YOUR INSTRUCTIONS >> Present the data once more in exactly its original form.

DATASET EXCERPT >>

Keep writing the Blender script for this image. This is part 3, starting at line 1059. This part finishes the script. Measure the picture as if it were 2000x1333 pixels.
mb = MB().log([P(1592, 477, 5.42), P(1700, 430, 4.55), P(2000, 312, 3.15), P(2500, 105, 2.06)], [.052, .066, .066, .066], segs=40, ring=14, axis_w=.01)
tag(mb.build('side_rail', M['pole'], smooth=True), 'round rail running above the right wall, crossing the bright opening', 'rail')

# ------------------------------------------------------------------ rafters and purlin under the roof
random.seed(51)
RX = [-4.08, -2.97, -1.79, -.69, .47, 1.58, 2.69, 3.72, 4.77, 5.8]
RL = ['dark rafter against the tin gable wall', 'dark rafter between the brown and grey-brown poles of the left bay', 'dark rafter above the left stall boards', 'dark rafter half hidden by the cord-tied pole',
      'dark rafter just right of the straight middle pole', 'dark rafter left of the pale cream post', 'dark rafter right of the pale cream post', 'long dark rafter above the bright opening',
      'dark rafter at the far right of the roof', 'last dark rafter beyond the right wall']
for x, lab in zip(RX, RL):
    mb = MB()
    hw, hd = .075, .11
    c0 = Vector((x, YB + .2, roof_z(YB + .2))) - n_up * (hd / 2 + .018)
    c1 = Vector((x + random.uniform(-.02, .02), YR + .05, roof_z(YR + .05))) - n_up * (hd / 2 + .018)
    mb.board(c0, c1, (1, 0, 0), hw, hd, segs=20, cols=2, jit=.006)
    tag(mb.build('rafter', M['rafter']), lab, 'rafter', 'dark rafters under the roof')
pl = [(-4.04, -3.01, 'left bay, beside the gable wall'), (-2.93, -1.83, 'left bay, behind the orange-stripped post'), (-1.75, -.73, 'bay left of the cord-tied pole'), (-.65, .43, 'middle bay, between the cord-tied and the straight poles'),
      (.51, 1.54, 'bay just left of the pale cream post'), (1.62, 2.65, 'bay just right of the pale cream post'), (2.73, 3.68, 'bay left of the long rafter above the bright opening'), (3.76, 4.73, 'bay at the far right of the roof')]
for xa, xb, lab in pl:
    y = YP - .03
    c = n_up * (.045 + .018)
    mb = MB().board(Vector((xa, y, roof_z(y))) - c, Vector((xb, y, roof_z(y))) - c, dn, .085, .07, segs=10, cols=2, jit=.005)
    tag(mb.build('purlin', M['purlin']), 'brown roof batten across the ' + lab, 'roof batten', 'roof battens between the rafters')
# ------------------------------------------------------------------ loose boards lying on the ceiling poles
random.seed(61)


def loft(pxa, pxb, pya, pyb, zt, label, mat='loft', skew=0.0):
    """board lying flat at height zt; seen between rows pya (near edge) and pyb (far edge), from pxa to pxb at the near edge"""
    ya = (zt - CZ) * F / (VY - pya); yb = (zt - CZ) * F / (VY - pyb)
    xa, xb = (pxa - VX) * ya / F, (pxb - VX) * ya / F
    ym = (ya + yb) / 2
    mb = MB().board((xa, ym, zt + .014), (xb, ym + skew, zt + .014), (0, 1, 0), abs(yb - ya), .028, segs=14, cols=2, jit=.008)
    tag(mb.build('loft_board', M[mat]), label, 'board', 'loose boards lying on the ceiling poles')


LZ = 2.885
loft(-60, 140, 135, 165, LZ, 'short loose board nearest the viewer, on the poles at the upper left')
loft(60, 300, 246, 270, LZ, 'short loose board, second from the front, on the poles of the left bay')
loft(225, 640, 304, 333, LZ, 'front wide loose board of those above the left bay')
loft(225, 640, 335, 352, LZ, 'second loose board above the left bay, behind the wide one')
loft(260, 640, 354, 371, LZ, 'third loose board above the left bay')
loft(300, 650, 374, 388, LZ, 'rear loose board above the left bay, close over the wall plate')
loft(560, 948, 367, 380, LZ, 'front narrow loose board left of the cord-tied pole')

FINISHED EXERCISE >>
Keep writing the Blender script for this image. This is part 3, starting at line 1059. This part finishes the script. Measure the picture as if it were 2000x1333 pixels.
mb = MB().log([P(1592, 477, 5.42), P(1700, 430, 4.55), P(2000, 312, 3.15), P(2500, 105, 2.06)], [.052, .066, .066, .066], segs=40, ring=14, axis_w=.01)
tag(mb.build('side_rail', M['pole'], smooth=True), 'round rail running above the right wall, crossing the bright opening', 'rail')

# ------------------------------------------------------------------ rafters and purlin under the roof
random.seed(51)
RX = [-4.08, -2.97, -1.79, -.69, .47, 1.58, 2.69, 3.72, 4.77, 5.8]
RL = ['dark rafter against the tin gable wall', 'dark rafter between the brown and grey-brown poles of the left bay', 'dark rafter above the left stall boards', 'dark rafter half hidden by the cord-tied pole',
      'dark rafter just right of the straight middle pole', 'dark rafter left of the pale cream post', 'dark rafter right of the pale cream post', 'long dark rafter above the bright opening',
      'dark rafter at the far right of the roof', 'last dark rafter beyond the right wall']
for x, lab in zip(RX, RL):
    mb = MB()
    hw, hd = .075, .11
    c0 = Vector((x, YB + .2, roof_z(YB + .2))) - n_up * (hd / 2 + .018)
    c1 = Vector((x + random.uniform(-.02, .02), YR + .05, roof_z(YR + .05))) - n_up * (hd / 2 + .018)
    mb.board(c0, c1, (1, 0, 0), hw, hd, segs=20, cols=2, jit=.006)
    tag(mb.build('rafter', M['rafter']), lab, 'rafter', 'dark rafters under the roof')
pl = [(-4.04, -3.01, 'left bay, beside the gable wall'), (-2.93, -1.83, 'left bay, behind the orange-stripped post'), (-1.75, -.73, 'bay left of the cord-tied pole'), (-.65, .43, 'middle bay, between the cord-tied and the straight poles'),
      (.51, 1.54, 'bay just left of the pale cream post'), (1.62, 2.65, 'bay just right of the pale cream post'), (2.73, 3.68, 'bay left of the long rafter above the bright opening'), (3.76, 4.73, 'bay at the far right of the roof')]
for xa, xb, lab in pl:
    y = YP - .03
    c = n_up * (.045 + .018)
    mb = MB().board(Vector((xa, y, roof_z(y))) - c, Vector((xb, y, roof_z(y))) - c, dn, .085, .07, segs=10, cols=2, jit=.005)
    tag(mb.build('purlin', M['purlin']), 'brown roof batten across the ' + lab, 'roof batten', 'roof battens between the rafters')
# ------------------------------------------------------------------ loose boards lying on the ceiling poles
random.seed(61)


def loft(pxa, pxb, pya, pyb, zt, label, mat='loft', skew=0.0):
    """board lying flat at height zt; seen between rows pya (near edge) and pyb (far edge), from pxa to pxb at the near edge"""
    ya = (zt - CZ) * F / (VY - pya); yb = (zt - CZ) * F / (VY - pyb)
    xa, xb = (pxa - VX) * ya / F, (pxb - VX) * ya / F
    ym = (ya + yb) / 2
    mb = MB().board((xa, ym, zt + .014), (xb, ym + skew, zt + .014), (0, 1, 0), abs(yb - ya), .028, segs=14, cols=2, jit=.008)
    tag(mb.build('loft_board', M[mat]), label, 'board', 'loose boards lying on the ceiling poles')


LZ = 2.885
loft(-60, 140, 135, 165, LZ, 'short loose board nearest the viewer, on the poles at the upper left')
loft(60, 300, 246, 270, LZ, 'short loose board, second from the front, on the poles of the left bay')
loft(225, 640, 304, 333, LZ, 'front wide loose board of those above the left bay')
loft(225, 640, 335, 352, LZ, 'second loose board above the left bay, behind the wide one')
loft(260, 640, 354, 371, LZ, 'third loose board above the left bay')
loft(300, 650, 374, 388, LZ, 'rear loose board above the left bay, close over the wall plate')
loft(560, 948, 367, 380, LZ, 'front narrow loose board left of the cord-tied pole')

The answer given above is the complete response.